Para a Pais em Rede, o Ministério tem “feito o que lhe competia”. No entanto, a mentalidade de mais de dez anos de uma legislação segregatória não muda em poucos meses, sobretudo quando a comunidade de professores está envelhecida. “A maior parte destas pessoas foi formada num tempo em que estes meninos nem iam à escola. Portanto, é muito difícil dizerem que têm de estar, a cabeça dos professores não muda pelo decreto. Todos apontam sempre a falta de recursos, diria antes que falta formação para responder adequadamente a esta lei”, considera Júlia Serpa Pimentel. “O caminho é certo mas ainda não há as muletas necessárias.”

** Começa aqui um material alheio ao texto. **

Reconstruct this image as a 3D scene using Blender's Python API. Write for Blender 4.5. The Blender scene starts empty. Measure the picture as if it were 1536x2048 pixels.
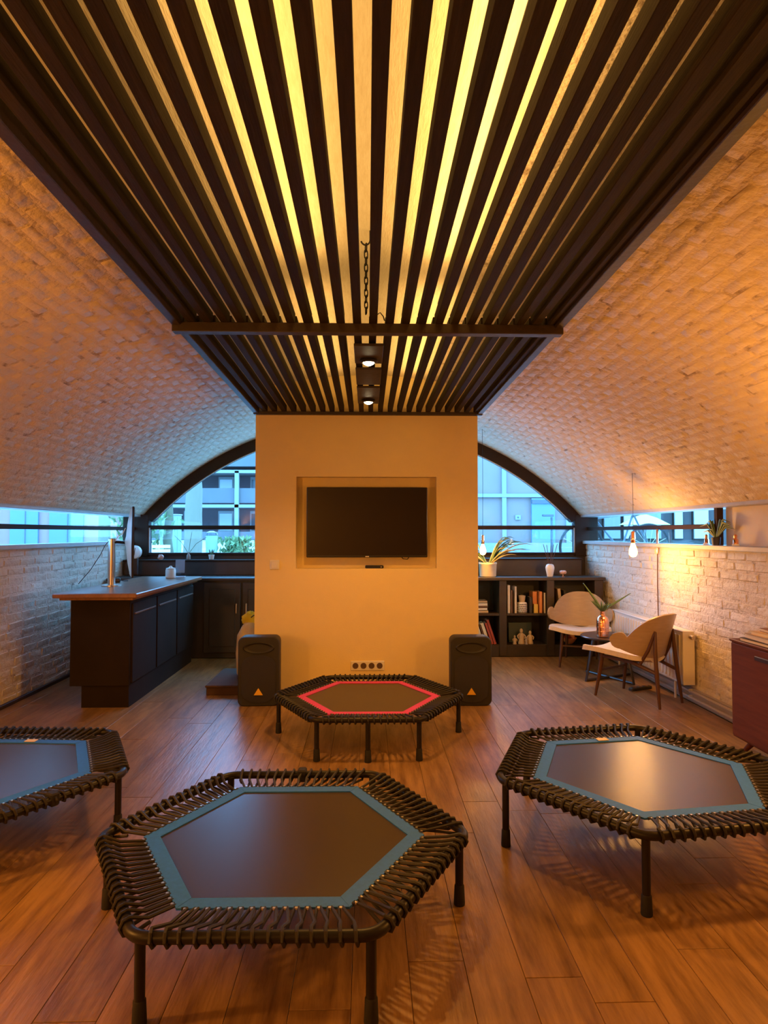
import bpy, math, random
from math import sin, cos, pi, radians as RAD, sqrt
from mathutils import Vector, Matrix, Euler
random.seed(11)
SC = bpy.context.scene
COL = SC.collection

# ------------------------------------------------------------------ camera
cam_d = bpy.data.cameras.new('camera')
cam_d.sensor_fit = 'HORIZONTAL'; cam_d.sensor_width = 36.0
cam_d.lens = 36.0 * 1260 / 1536
cam_d.clip_start = 0.05; cam_d.clip_end = 300
cam = bpy.data.objects.new('camera', cam_d); COL.objects.link(cam)
YAW, PITCH, EYE = math.atan(33 / 1260), math.atan(42 / 1260), 1.4
cam.location = (0, 0, EYE)
cam.rotation_euler = (pi / 2 + PITCH, 0, -YAW)
SC.camera = cam

# ------------------------------------------------------------------ world, lights, exposure
w = bpy.data.worlds.new('sky'); SC.world = w; w.use_nodes = True
bg = w.node_tree.nodes['Background']
bg.inputs[0].default_value = (0.16, 0.50, 1.0, 1); bg.inputs[1].default_value = 12.5
SC.view_settings.view_transform = 'Standard'; SC.view_settings.look = 'None'
SC.view_settings.gamma = 1; SC.view_settings.exposure = 0.0
SC.view_settings.use_curve_mapping = False
SC.cycles.caustics_reflective = False; SC.cycles.caustics_refractive = False; SC.cycles.max_bounces = 9
WARM = (1.0, 0.425, 0.075)

def lamp(name, loc, power, color=WARM, radius=0.05, kind='POINT', aim=None, angle=None):
    l = bpy.data.lights.new(name, kind); l.energy = power; l.color = color; l.shadow_soft_size = radius
    o = bpy.data.objects.new(name, l); COL.objects.link(o); o.location = loc
    if kind == 'SPOT':
        l.spot_size = RAD(angle); l.spot_blend = 0.6
    if aim is not None:
        o.rotation_euler = (Vector(aim) - Vector(loc)).to_track_quat('-Z', 'Y').to_euler()
    return o
# pendant bulbs of the half of the room behind the camera
lamp('pendant_light_near_wall_left', (-2.45, 1.55, 1.35), 88)
lamp('pendant_light_above_credenza', (2.05, 2.60, 1.35), 52)
lamp('pendant_light_behind', (-1.75, -1.2, 1.55), 58, WARM, 0.10)
# light strips lying on top of the canopy slats, facing the vault
def strip_light(x, y0, y1, z, power):
    l = bpy.data.lights.new('slat_strip_light', 'AREA'); l.shape = 'RECTANGLE'; l.size = 0.03; l.size_y = y1 - y0
    l.energy = power; l.color = (1.0, 0.56, 0.16)
    o = bpy.data.objects.new('slat_strip_light', l); COL.objects.link(o)
    o.location = (x, (y0 + y1) / 2, z); o.rotation_euler = (pi, 0, 0)
for sx, pw in ((-0.3115, 0.75), (0.3685, 1.25)):
    strip_light(sx, 0.5, 3.1, 2.586, 15 * pw)
    strip_light(sx, 3.5, 5.4, 2.568, 7 * pw)

# ------------------------------------------------------------------ materials
MATS = {}
def mat(name, col, rough=0.6, metal=0.0, var=0.0, scale=8.0, bump=0.0, bscale=40.0, stretch=(1, 1, 1), rnd=0.0, spec=None,
        col2=None, coat=0.0, emit=None, estr=0.0, r0=0.32, r1=0.68):
    m = bpy.data.materials.new(name); m.use_nodes = True
    nt = m.node_tree; N = nt.nodes; L = nt.links
    b = N['Principled BSDF']
    b.inputs['Base Color'].default_value = (*col, 1); b.inputs['Roughness'].default_value = rough
    b.inputs['Metallic'].default_value = metal
    if spec is not None: b.inputs['Specular IOR Level'].default_value = spec
    if coat: b.inputs['Coat Weight'].default_value = coat; b.inputs['Coat Roughness'].default_value = 0.2
    if emit: b.inputs['Emission Color'].default_value = (*emit, 1); b.inputs['Emission Strength'].default_value = estr
    if var or bump or rnd or col2:
        g = N.new('ShaderNodeNewGeometry'); oi = N.new('ShaderNodeObjectInfo')
        off = N.new('ShaderNodeVectorMath'); off.operation = 'SCALE'; off.inputs[0].default_value = (13.1, 7.7, 5.3)
        L.new(oi.outputs['Random'], off.inputs['Scale'])
        add = N.new('ShaderNodeVectorMath'); add.operation = 'ADD'
        L.new(g.outputs['Position'], add.inputs[0]); L.new(off.outputs[0], add.inputs[1])
        mp = N.new('ShaderNodeVectorMath'); mp.operation = 'MULTIPLY'; mp.inputs[1].default_value = stretch
        L.new(add.outputs[0], mp.inputs[0])
        n1 = N.new('ShaderNodeTexNoise'); n1.inputs['Scale'].default_value = scale; n1.inputs['Detail'].default_value = 6
        n1.inputs['Roughness'].default_value = 0.65
        L.new(mp.outputs[0], n1.inputs['Vector'])
        c2 = col2 if col2 else tuple(c * (1 - var) for c in col)
        rp = N.new('ShaderNodeValToRGB')
        rp.color_ramp.elements[0].position = r0; rp.color_ramp.elements[1].position = r1
        rp.color_ramp.elements[0].color = (*c2, 1); rp.color_ramp.elements[1].color = (*col, 1)
        L.new(n1.outputs['Fac'], rp.inputs['Fac'])
        last = rp.outputs['Color']
        if rnd:
            hsv = N.new('ShaderNodeHueSaturation')
            mr = N.new('ShaderNodeMapRange'); mr.inputs['To Min'].default_value = 1 - rnd; mr.inputs['To Max'].default_value = 1 + rnd
            L.new(oi.outputs['Random'], mr.inputs['Value']); L.new(mr.outputs[0], hsv.inputs['Value'])
            L.new(last, hsv.inputs['Color']); last = hsv.outputs['Color']
        L.new(last, b.inputs['Base Color'])
        if bump:
            n2 = N.new('ShaderNodeTexNoise'); n2.inputs['Scale'].default_value = bscale; n2.inputs['Detail'].default_value = 4
            L.new(mp.outputs[0], n2.inputs['Vector'])
            bp = N.new('ShaderNodeBump'); bp.inputs['Strength'].default_value = bump; bp.inputs['Distance'].default_value = 0.02
            L.new(n2.outputs['Fac'], bp.inputs['Height']); L.new(bp.outputs[0], b.inputs['Normal'])
    MATS[name] = m
    return m

def glass_mat(name, tint=(1, 1, 1), rough=0.02, glow=None, gstr=0.0):
    m = bpy.data.materials.new(name); m.use_nodes = True
    nt = m.node_tree; N = nt.nodes; L = nt.links; N.remove(N['Principled BSDF'])
    t = N.new('ShaderNodeBsdfTransparent'); t.inputs[0].default_value = (*tint, 1)
    g = N.new('ShaderNodeBsdfGlossy'); g.inputs['Roughness'].default_value = rough
    f = N.new('ShaderNodeFresnel'); f.inputs['IOR'].default_value = 1.45
    ge = N.new('ShaderNodeNewGeometry'); inv = N.new('ShaderNodeMath'); inv.operation = 'SUBTRACT'; inv.inputs[0].default_value = 1.0
    L.new(ge.outputs['Backfacing'], inv.inputs[1]); mul = N.new('ShaderNodeMath'); mul.operation = 'MULTIPLY'
    L.new(f.outputs[0], mul.inputs[0]); L.new(inv.outputs[0], mul.inputs[1])
    mx = N.new('ShaderNodeMixShader'); L.new(mul.outputs[0], mx.inputs[0]); L.new(t.outputs[0], mx.inputs[1]); L.new(g.outputs[0], mx.inputs[2])
    out = mx.outputs[0]
    if glow:
        e = N.new('ShaderNodeEmission'); e.inputs[0].default_value = (*glow, 1); e.inputs[1].default_value = gstr
        ad = N.new('ShaderNodeAddShader'); L.new(out, ad.inputs[0]); L.new(e.outputs[0], ad.inputs[1]); out = ad.outputs[0]
    L.new(out, N['Material Output'].inputs['Surface'])
    MATS[name] = m
    return m

def emit_mat(name, col, s):
    m = bpy.data.materials.new(name); m.use_nodes = True
    N = m.node_tree.nodes; L = m.node_tree.links; N.remove(N['Principled BSDF'])
    e = N.new('ShaderNodeEmission'); e.inputs[0].default_value = (*col, 1); e.inputs[1].default_value = s
    L.new(e.outputs[0], N['Material Output'].inputs['Surface'])
    MATS[name] = m
    return m

mat('floor_wood', (0.36, 0.205, 0.080), 0.34, col2=(0.155, 0.076, 0.026), scale=6, stretch=(4, 0.45, 1), bump=0.10, bscale=22, rnd=0.09, r0=0.30, r1=0.62)
mat('dark_gap', (0.03, 0.016, 0.008), 0.9)
mat('brick_paint', (0.72, 0.63, 0.51), 0.62, var=0.10, scale=14, bump=0.8, bscale=20, rnd=0.015)
mat('mortar_paint', (0.72, 0.64, 0.54), 0.8, col2=(0.30, 0.22, 0.15), scale=9, bump=0.6, bscale=50, r0=0.30, r1=0.44)
mat('brick_paint_lamplit', (0.69, 0.55, 0.385), 0.62, var=0.10, scale=14, bump=0.8, bscale=20, rnd=0.015)  # white brick paint with warm lamplight put into its colour
mat('mortar_lamplit', (0.66, 0.52, 0.36), 0.8, col2=(0.28, 0.19, 0.12), scale=9, bump=0.6, bscale=50, r0=0.30, r1=0.44)  # vault joints, lamplight tone put into the colour likewise
mat('white_plaster', (0.70, 0.60, 0.50), 0.8, var=0.08, scale=3, bump=0.06, bscale=90)
mat('plaster', (0.78, 0.61, 0.28), 0.75, var=0.05, scale=3, bump=0.06, bscale=90)
mat('crown_plaster', (0.74, 0.66, 0.50), 0.8, col2=(0.64, 0.54, 0.37), scale=26, stretch=(3, 0.5, 1), bump=0.25, bscale=50)
mat('slat_wood', (0.030, 0.019, 0.007), 0.75, spec=0.15, col2=(0.016, 0.009, 0.0035), scale=12, stretch=(6, 0.5, 6), bump=0.15, bscale=30, rnd=0.15)
mat('rail_wood', (0.036, 0.019, 0.009), 0.55, var=0.4, scale=10, bump=0.1)
mat('frame_dark', (0.045, 0.023, 0.014), 0.7, var=0.3, scale=6, spec=0.15)
mat('panel_dark', (0.050, 0.030, 0.024), 0.5, var=0.3, scale=5)
mat('platform_brown', (0.085, 0.042, 0.022), 0.9, var=0.3, scale=5)
mat('sill_grey', (0.50, 0.47, 0.45), 0.5, var=0.15, scale=8)
mat('black_steel', (0.014, 0.011, 0.010), 0.40, spec=0.3)
mat('rubber', (0.012, 0.010, 0.009), 0.75)
mat('cord', (0.020, 0.015, 0.011), 0.6, var=0.3, scale=120)
mat('mat_black', (0.055, 0.038, 0.022), 0.29, spec=0.32, bump=0.05, bscale=600)
mat('border_blue', (0.022, 0.17, 0.74), 0.6, var=0.15, scale=60)
mat('border_red', (0.72, 0.05, 0.22), 0.6, var=0.15, scale=60)
mat('hook_metal', (0.7, 0.66, 0.6), 0.3, 0.9)
mat('tag_cream', (0.75, 0.62, 0.42), 0.7)
mat('speaker_black', (0.018, 0.015, 0.013), 0.6, bump=0.2, bscale=400)
mat('grille_black', (0.034, 0.028, 0.022), 0.55, bump=0.6, bscale=700)
mat('logo_yellow', (0.80, 0.45, 0.03), 0.4)
mat('screen_black', (0.010, 0.006, 0.004), 0.10, spec=0.5)
mat('bezel_black', (0.012, 0.010, 0.010), 0.35)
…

ALUNOS COM NECESSIDADES ESPECIAIS NÃO DESAPARECERAM
À Pais em Rede chegaram relatos de professores que “ignoram por completo” nova legislação, casos de alunos que nunca haviam estado numa turma e que, devido ao desaparecimento das unidades de ensino estruturado e as unidades de apoio à multideficiência, foram incluídos nos grupos de alunos.
“Obviamente, as crianças que frequentavam essas unidades não desapareceram”, diz Júlia Serpa Pimentel, que felicita a iniciativa de acabar com a separação - o problema está na falta de uma resposta alternativa. “De repende, estes alunos estão numa turma. Como não havia resposta foram para as salas de aula, sem apoio, sem pessoal, sem professor de educação especial.”
O Ministério tutelado por Tiago Brandão Rodrigues destaca o “o envolvimento das escolas e professores num movimento de inclusão dos alunos”, embora admite em alguns casos a implementação da lei “necessitou de mais tempo”. “Portugal é um exemplo na integração de crianças e jovens com deficiência, mas tem ainda caminho a percorrer para que fatores como a pobreza deixem de ser um preditor de exclusão em contexto escolar.”
O próximo ano vai ser de “continuidade do trabalho iniciado”, sendo que os processos vão ser alvo de avaliação externa internacional.